Market Cap vs Fully Diluted Valuation (FDV)
Another application is comparing market cap to Fully Diluted Valuation (FDV). FDV estimates the total value of a crypto when all possible tokens are in circulation. A significant disparity between market cap and FDV can point toward inflation risks or hidden supply unlocks that may enter the market later, potentially diluting existing holders.
Reviewing both figures helps in assessing long-term investment sustainability. If the FDV is substantially higher than current market cap, it might suggest inconsistency or future downward pressure on price once the token unlocks occur.
Using Market Cap in Project Ranking
Finally, investors and analysts use market cap to rank crypto projects, forming indices of top coins and tokens in terms of relevance and popularity. This ranking shapes public perception and can impact trading volumes and investor confidence, further reinforcing the importance of market capitalisation metrics.
While market cap serves as a crucial tool for evaluating cryptocurrencies, it is not without its limitations. Many new investors fall into the trap of over-relying on market cap to assess the value and strength of a project. A deeper contextual understanding is crucial to avoid costly mistakes and misconceptions.
Market Cap ≠ Real Value
One of the most common misconceptions is equating market cap with intrinsic value. A high market cap doesn’t necessarily indicate that a project is backed by viable technology, sound economic models, or seasoned developers. It merely reflects current market pricing multiplied by circulating supply.
This can lead to dangerous assumptions. A cryptocurrency might rise quickly in price due to marketing, speculation, or market manipulation. The resultant increase in market cap then gives the appearance of legitimacy—enticing uninformed investors to buy in. In these cases, perceived size doesn’t equal actual value.
Vulnerability to Price Volatility
Unlike traditional stocks backed by revenue, dividends, or tangible assets, many cryptocurrencies are speculative and highly volatile. A sudden shift in sentiment, regulatory intervention, or a large wallet offloading tokens can cause price—and thus market cap—to fluctuate wildly.

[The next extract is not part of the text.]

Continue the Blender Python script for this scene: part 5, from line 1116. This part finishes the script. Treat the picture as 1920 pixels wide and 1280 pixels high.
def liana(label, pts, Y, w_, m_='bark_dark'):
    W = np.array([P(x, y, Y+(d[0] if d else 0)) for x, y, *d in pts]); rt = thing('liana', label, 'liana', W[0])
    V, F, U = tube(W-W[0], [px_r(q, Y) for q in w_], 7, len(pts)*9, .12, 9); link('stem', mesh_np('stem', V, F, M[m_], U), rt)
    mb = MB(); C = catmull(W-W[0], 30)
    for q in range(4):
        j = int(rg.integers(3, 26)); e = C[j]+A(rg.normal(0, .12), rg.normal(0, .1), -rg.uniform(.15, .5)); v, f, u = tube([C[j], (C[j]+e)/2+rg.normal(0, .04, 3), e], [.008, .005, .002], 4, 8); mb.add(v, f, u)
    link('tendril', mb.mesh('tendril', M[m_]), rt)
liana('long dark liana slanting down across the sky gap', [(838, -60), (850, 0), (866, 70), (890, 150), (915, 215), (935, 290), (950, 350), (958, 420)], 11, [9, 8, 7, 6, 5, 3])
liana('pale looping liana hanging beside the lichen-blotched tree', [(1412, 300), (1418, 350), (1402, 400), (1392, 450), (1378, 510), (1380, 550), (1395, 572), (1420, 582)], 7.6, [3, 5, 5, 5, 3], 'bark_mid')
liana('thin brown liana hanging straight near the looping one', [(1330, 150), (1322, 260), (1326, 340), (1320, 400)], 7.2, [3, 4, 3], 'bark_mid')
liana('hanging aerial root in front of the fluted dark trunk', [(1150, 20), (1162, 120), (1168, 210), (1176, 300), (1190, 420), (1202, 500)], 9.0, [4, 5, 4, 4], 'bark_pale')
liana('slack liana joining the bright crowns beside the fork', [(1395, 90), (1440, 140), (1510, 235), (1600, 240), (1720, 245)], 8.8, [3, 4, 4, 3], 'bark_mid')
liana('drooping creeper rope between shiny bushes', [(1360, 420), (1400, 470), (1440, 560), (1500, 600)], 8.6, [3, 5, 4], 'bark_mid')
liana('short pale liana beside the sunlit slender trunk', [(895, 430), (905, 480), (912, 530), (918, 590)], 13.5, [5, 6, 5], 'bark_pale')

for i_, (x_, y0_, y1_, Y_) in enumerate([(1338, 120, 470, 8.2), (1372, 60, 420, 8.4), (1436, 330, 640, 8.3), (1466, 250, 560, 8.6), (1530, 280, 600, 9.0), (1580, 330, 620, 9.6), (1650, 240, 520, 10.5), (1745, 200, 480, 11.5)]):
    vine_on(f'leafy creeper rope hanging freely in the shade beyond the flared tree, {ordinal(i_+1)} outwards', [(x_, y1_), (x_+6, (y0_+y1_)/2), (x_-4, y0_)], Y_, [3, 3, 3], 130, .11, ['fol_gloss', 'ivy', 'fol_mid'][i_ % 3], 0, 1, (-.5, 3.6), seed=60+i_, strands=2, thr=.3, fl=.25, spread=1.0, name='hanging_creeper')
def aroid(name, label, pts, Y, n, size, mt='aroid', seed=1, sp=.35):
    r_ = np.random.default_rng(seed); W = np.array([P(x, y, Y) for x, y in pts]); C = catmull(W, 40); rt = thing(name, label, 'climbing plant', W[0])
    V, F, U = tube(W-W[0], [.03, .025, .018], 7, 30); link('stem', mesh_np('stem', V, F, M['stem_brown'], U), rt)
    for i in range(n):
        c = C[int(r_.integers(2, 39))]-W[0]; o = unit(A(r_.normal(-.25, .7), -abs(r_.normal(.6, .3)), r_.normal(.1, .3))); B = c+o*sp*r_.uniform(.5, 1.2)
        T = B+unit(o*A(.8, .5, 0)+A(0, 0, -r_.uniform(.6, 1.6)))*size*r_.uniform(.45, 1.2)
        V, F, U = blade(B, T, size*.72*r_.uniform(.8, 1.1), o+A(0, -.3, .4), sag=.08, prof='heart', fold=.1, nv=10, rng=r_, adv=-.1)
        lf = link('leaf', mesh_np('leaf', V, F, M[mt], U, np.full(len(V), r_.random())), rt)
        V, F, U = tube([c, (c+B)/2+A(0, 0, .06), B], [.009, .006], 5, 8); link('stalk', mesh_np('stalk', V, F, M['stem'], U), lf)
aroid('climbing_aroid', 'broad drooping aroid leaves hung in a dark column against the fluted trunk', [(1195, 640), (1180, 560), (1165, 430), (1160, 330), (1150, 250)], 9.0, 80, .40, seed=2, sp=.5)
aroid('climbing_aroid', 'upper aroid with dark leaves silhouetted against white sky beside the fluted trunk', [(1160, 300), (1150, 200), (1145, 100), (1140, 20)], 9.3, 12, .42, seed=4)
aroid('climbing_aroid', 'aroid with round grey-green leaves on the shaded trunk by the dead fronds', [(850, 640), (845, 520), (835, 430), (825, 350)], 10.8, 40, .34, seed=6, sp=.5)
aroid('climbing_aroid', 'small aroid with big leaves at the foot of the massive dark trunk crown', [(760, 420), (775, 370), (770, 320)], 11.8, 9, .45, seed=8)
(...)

This volatility undermines the effectiveness of market cap as a stable metric. Unlike equity valuations grounded in corporate performance, crypto pricing is more narrative- and behaviour-driven.
Illiquidity and Fake Volumes
Another issue is liquidity. Some cryptocurrencies have large market caps but are traded in illiquid markets with low volume. A few large trades can significantly sway the price, distorting the perceived value.
Additionally, wash trading—where traders buy and sell the same asset to inflate volume—can trick algorithms and mislead investors about a coin’s real activity. This falsely inflated interest may lead inept users to overestimate a coin’s popularity or health.
The Danger of Inflated Supplies
Certain projects inflate their circulating supply or structure their tokens to look valuable on paper. A coin might have one trillion tokens with a price of $0.01, giving it an ostensible $10 billion market cap. But with little to no liquidity or real-world use, the market cap figure becomes effectively meaningless.
These deceptive figures can lure novice investors who associate large market caps with stability and value. It's essential to study tokenomics closely before making assumptions based on size alone.
Conclusion: Use Market Cap with Caution
Market capitalisation is undoubtedly a powerful tool for gauging the scale and rankings of cryptocurrencies, but it is just one piece of the puzzle. It’s best used in conjunction with other metrics like trading volume, fully diluted valuation, liquidity, project fundamentals, team credibility, roadmaps, and user adoption statistics.
As with any financial metric, critical interpretation is key. Treat market cap as a directional guide rather than a definitive measure of value or investment quality—it offers perspective, not precision.